Acho que o futuro será a confirmação deste desapreço, afirmando mais uma vez seu desprezo aos resultados das urnas.  Usurpa o poder sem nenhum disfarce. Impressiona qualquer um que tenha um pouco de leitura de história. Mostram, a quem quiser ver, seu descompromisso com a democracia e com a nação.   Penso que mais uma vez estão abrindo uma ferida no país que não se sabe como vai evoluir. Não dá para saber. Mas o recado foi dado: não respeitamos a isonomia das urnas, o voto popular não vale nada. Mudarão o sistema eleitoral para o modo menos participativo possível.

Sabem muito bem, como a literatura mostra abundantemente, que o verdadeiro combate à corrupção é feito com participação intensa dos cidadãos na invenção e reinvenção de instituições de controle eficazes de todos os poderes da República. Sem participação ativa da cidadania e com corporações de Estado imersas na cultura do privilégio, e que não respondem a ninguém, falar em combate à corrupção é um embuste. Um Estado Penal é o que querem.

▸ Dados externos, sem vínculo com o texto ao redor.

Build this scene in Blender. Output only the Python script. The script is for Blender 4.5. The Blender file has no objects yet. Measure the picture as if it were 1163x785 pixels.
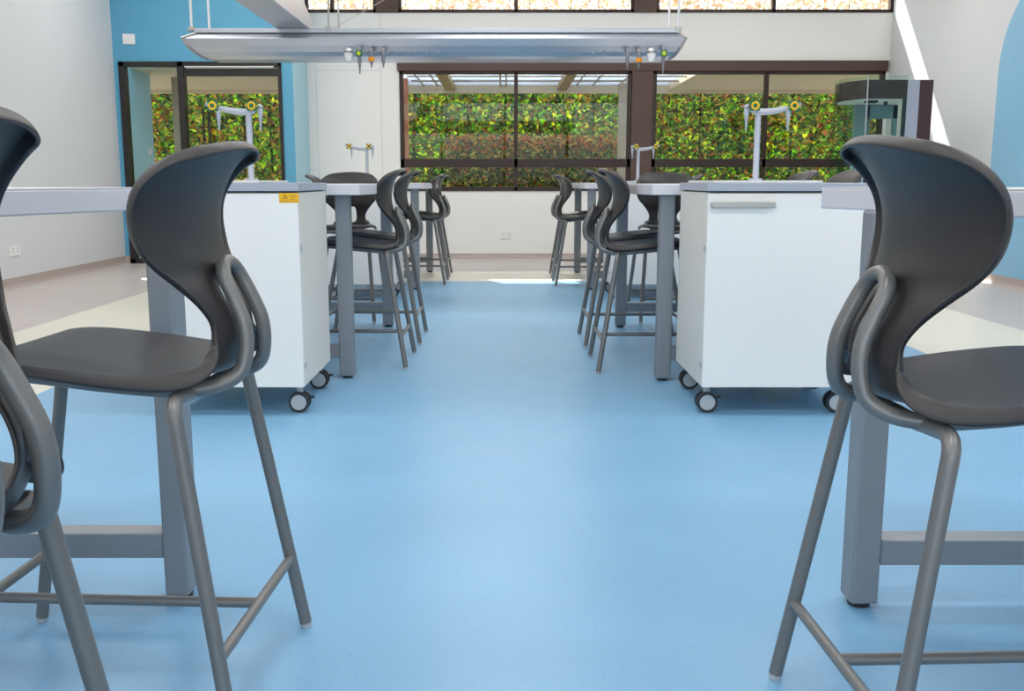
import bpy, bmesh, math, random
from mathutils import Vector, Matrix
random.seed(7)
PI = math.pi
C = bpy.context.scene.collection
sc = bpy.context.scene

# ------------------------------------------------------------------ camera
F, PX, PY, PITCH, H = 1108.0, 573.0, 392.5, math.radians(9.53), 0.92
W_, H_ = 1163.0, 785.0
cam_d = bpy.data.cameras.new('camera'); cam = bpy.data.objects.new('camera', cam_d); C.objects.link(cam)
cam_d.sensor_width = 36; cam_d.lens = F / W_ * 36; cam_d.clip_start = .05; cam_d.clip_end = 200
cam_d.shift_x = (W_/2 - PX) / W_
cam.location = (0, 0, H); cam.rotation_euler = (PI/2 - PITCH, 0, 0)
sc.camera = cam
cp, sp = math.cos(PITCH), math.sin(PITCH)
def ray(x, y):
    a, b = (x-PX)/F, (y-PY)/F
    return Vector((a, cp - b*sp, -sp - b*cp))
def P(x, y, D):                      # real-world point of the plane Y = D seen at pixel x, y
    r = ray(x, y); return Vector((0, 0, H)) + r*(D/r.y)
def PXs(x, y, D): return P(x, y, D).x
def PZ(y, D): return P(PX, y, D).z

# ------------------------------------------------------------------ materials
def mat(name, col, rough=.5, metal=0, spec=.5, noise=0, nscale=20, bump=0, bscale=200, coat=0):
    m = bpy.data.materials.new(name); m.use_nodes = True
    nt = m.node_tree; b = nt.nodes['Principled BSDF']
    b.inputs['Base Color'].default_value = (*col, 1); b.inputs['Roughness'].default_value = rough
    b.inputs['Metallic'].default_value = metal; b.inputs['Specular IOR Level'].default_value = spec
    b.inputs['Coat Weight'].default_value = coat
    tc = nt.nodes.new('ShaderNodeTexCoord')
    n = nt.nodes.new('ShaderNodeTexNoise'); n.inputs['Scale'].default_value = nscale
    n.inputs['Detail'].default_value = 4
    nt.links.new(tc.outputs['Object'], n.inputs['Vector'])
    r = nt.nodes.new('ShaderNodeMapRange'); nt.links.new(n.outputs['Fac'], r.inputs['Value'])
    r.inputs['To Min'].default_value = 1-noise; r.inputs['To Max'].default_value = 1+noise
    v = nt.nodes.new('ShaderNodeVectorMath'); v.operation = 'SCALE'; v.inputs[0].default_value = col
    nt.links.new(r.outputs[0], v.inputs['Scale']); nt.links.new(v.outputs[0], b.inputs['Base Color'])
    if bump:
        n2 = nt.nodes.new('ShaderNodeTexNoise'); n2.inputs['Scale'].default_value = bscale
        nt.links.new(tc.outputs['Object'], n2.inputs['Vector'])
        bp = nt.nodes.new('ShaderNodeBump'); bp.inputs['Strength'].default_value = bump; bp.inputs['Distance'].default_value = .002
        nt.links.new(n2.outputs['Fac'], bp.inputs['Height']); nt.links.new(bp.outputs[0], b.inputs['Normal'])
    return m
def s(r, g, b):                      # 8 bit sRGB to linear
    f = lambda c: (c/255/12.92) if c/255 <= .04045 else ((c/255+.055)/1.055)**2.4
    return (f(r), f(g), f(b))

def vinyl(name, col, fleck):
    m = mat(name, col, .38, 0, .5, .035, 3.0, .0)
    nt = m.node_tree; b = nt.nodes['Principled BSDF']
    tc = nt.nodes['Texture Coordinate'] if 'Texture Coordinate' in nt.nodes else None
    src = b.inputs['Base Color'].links[0].from_socket
    vo = nt.nodes.new('ShaderNodeTexVoronoi'); vo.inputs['Scale'].default_value = 45
    t2 = nt.nodes.new('ShaderNodeTexCoord'); nt.links.new(t2.outputs['Object'], vo.inputs['Vector'])
    cr = nt.nodes.new('ShaderNodeValToRGB'); cr.color_ramp.elements[0].position = .06; cr.color_ramp.elements[1].position = .13
    cr.color_ramp.elements[0].color = (1,1,1,1); cr.color_ramp.elements[1].color = (0,0,0,1)
    nt.links.new(vo.outputs['Distance'], cr.inputs[0])
    mu = nt.nodes.new('ShaderNodeMath'); mu.operation = 'MULTIPLY'; mu.inputs[1].default_value = .9
    nt.links.new(cr.outputs[0], mu.inputs[0])
    mx = nt.nodes.new('ShaderNodeMix'); mx.data_type = 'RGBA'
    nt.links.new(mu.outputs[0], mx.inputs['Factor']); nt.links.new(src, mx.inputs[6]); mx.inputs[7].default_value = (*fleck, 1)
    nt.links.new(mx.outputs[2], b.inputs['Base Color'])
    n3 = nt.nodes.new('ShaderNodeTexNoise'); n3.inputs['Scale'].default_value = 6; nt.links.new(t2.outputs['Object'], n3.inputs['Vector'])
    r3 = nt.nodes.new('ShaderNodeMapRange'); r3.inputs['To Min'].default_value = .27; r3.inputs['To Max'].default_value = .45
    nt.links.new(n3.outputs['Fac'], r3.inputs['Value']); nt.links.new(r3.outputs[0], b.inputs['Roughness'])
    return m

def glass_mat(name, tint=(1,1,1), refl=1.0):
    m = bpy.data.materials.new(name); m.use_nodes = True; nt = m.node_tree
    nt.nodes.remove(nt.nodes['Principled BSDF']); out = nt.nodes['Material Output']
    t = nt.nodes.new('ShaderNodeBsdfTransparent'); t.inputs[0].default_value = (*tint, 1)
    g = nt.nodes.new('ShaderNodeBsdfGlossy'); g.inputs['Roughness'].default_value = .01
    fr = nt.nodes.new('ShaderNodeLayerWeight'); fr.inputs['Blend'].default_value = .5
    pw = nt.nodes.new('ShaderNodeMath'); pw.operation = 'POWER'; pw.inputs[1].default_value = 4
    nt.links.new(fr.outputs['Facing'], pw.inputs[0])
    mu = nt.nodes.new('ShaderNodeMath'); mu.operation = 'MULTIPLY_ADD'; mu.inputs[1].default_value = .6*refl; mu.inputs[2].default_value = .035*refl; mu.use_clamp = True
    nt.links.new(pw.outputs[0], mu.inputs[0])
    mx = nt.nodes.new('ShaderNodeMixShader'); nt.links.new(mu.outputs[0], mx.inputs[0])
    nt.links.new(t.outputs[0], mx.inputs[1]); nt.links.new(g.outputs[0], mx.inputs[2]); nt.links.new(mx.outputs[0], out.inputs[0])
    return m

M = {}
M['white_wall'] = mat('white plaster', s(241,240,237), .75, noise=.02, nscale=2, bump=.15)
M['left_wall'] = mat('pale grey plaster', s(214,216,219), .75, noise=.035, nscale=1.5, bump=.2)
M['blue_wall'] = mat('blue paint', s(92,166,200), .55, noise=.02, nscale=2, bump=.1)
M['pale_and_lit_blue'] = mat('pale blue paint and lit return', s(176,216,232), .5, noise=.02, nscale=2)  # garden wall's own colour; on the return, window light put into colour
M['sky_blue'] = mat('sky blue paint', s(140,190,222), .55, noise=.02, nscale=2)
M['blue_floor'] = vinyl('blue vinyl', s(128,178,214), s(96,150,196))
M['cream_floor'] = vinyl('cream vinyl', s(226,222,208), s(205,198,182))
M['beige_floor'] = vinyl('warm grey vinyl', s(196,186,182), s(176,165,160))
M['coving'] = mat('coved vinyl skirting', s(178,164,158), .45, noise=.03)
M['brown'] = mat('brown aluminium', s(84,64,56), .42, .2, noise=.04, nscale=6)
M['dark_brown'] = mat('dark brown aluminium', s(52,36,32), .4, .2, noise=.04)
M['black_frame'] = mat('near black aluminium', s(44,40,40), .4, .2, noise=.04)
M['glass'] = glass_mat('window glass', (.96,.985,.975), .45)
M['cup_glass'] = glass_mat('green tinted glass', (.86,.94,.90), .5)
M['shell'] = mat('charcoal plastic', s(50,46,47), .36, 0, .5, .05, 60, .3, 900)
M['tube'] = mat('grey painted steel tube', s(122,121,120), .36, .35, .5, .03, 20, .1, 500)
M['leg'] = mat('grey powder coated steel', s(142,146,152), .42, .25, .5, .03, 10, .1, 600)
M['cap'] = mat('pale grey plastic cap', s(180,182,186), .4)
M['rubber'] = mat('black rubber', s(38,42,48), .55)
M['laminate'] = mat('off white laminate', s(222,221,224), .3, noise=.015, nscale=8)
M['edge'] = mat('pale grey edging', s(212,210,216), .4, noise=.02, nscale=8)
M['worktop'] = mat('grey worktop', s(170,174,186), .35, noise=.03, nscale=15)
M['trolley'] = mat('white melamine', s(246,242,238), .35, noise=.012, nscale=3)
M['trolley_side'] = mat('warm white melamine', s(230,224,215), .4, noise=.012, nscale=3)
M['steel'] = mat('brushed steel', s(176,172,168), .3, .9, noise=.06, nscale=80)
M['boom'] = mat('silver anodised aluminium', s(186,190,198), .32, .75, noise=.03, nscale=5)
M['rod'] = mat('white steel rod', s(222,222,224), .35, .2)
M['tap'] = mat('pale grey coated brass', s(186,190,202), .3, .2)
M['tap_dark'] = mat('grey nozzle', s(128,130,138), .35, .4)
M['yellow'] = mat('yellow plastic', s(240,190,30), .4)
M['green'] = mat('green plastic', s(30,110,70), .4)
M['orange'] = mat('orange plastic', s(238,150,20), .4)
M['lime'] = mat('lime plastic', s(200,210,30), .4)
M['label'] = mat('yellow sticker', s(250,188,12), .45)
M['ink'] = mat('black ink', s(50,36,14), .5)
M['plate'] = mat('white switch plastic', s(240,240,240), .35)
M['soffit'] = mat('tan soffit boards', s(226,210,182), .6, noise=.04, nscale=4)
M['beam'] = mat('tan painted beam', s(176,154,116), .6, noise=.05)
M['brick'] = mat('terracotta render', s(190,120,92), .7, noise=.1, nscale=12)
M['post'] = mat('grey stone post', s(176,160,142), .7, noise=.14, nscale=14)
M['paving'] = mat('concrete paving', s(222,216,206), .8, noise=.08, nscale=4)
M['teal_grey'] = mat('blue grey panel', s(120,150,158), .4)
M['lilac_grey'] = mat('pale lilac grey panel', s(178,178,192), .4)
M['maroon'] = mat('dark maroon panel', s(82,62,64), .6, 0, .2)
M['ceiling'] = mat('white ceiling tile', s(238,238,236), .8, noise=.01)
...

Onde isto resolveu o antigo drama das repúblicas, que é a corrupção? Às paixões destrutivas dos homens, a única resposta reside na formação de uma rede de controles democráticos. Nenhum poder sem controle.  A propósito, qual foi o saldo, para a Itália, da operação Mãos Limpas? Foram presas certas pessoas, a classe média vibrou por certo tempo com certos juízes, que já desapareceram da cena pública, pois as operações penais, por si sós, não têm o poder de alcançar as raízes sistêmicas do problema. Destruiu-se o sistema partidário existente desde o pós-guerra, bem como o amor que os italianos dedicavam à política e a às atividades coletivas, e a corrupção prossegue, agora, sem nenhuma máscara. Instalou-se certa apatia e indiferença política na maioria da população. E a figura que emerge deste processo, com muito poder, foi nada menos que Silvio Berlusconi, que era e é a encarnação mais acabada da corrupção e do enriquecimento ilícito. Foi o Cunha dos italianos.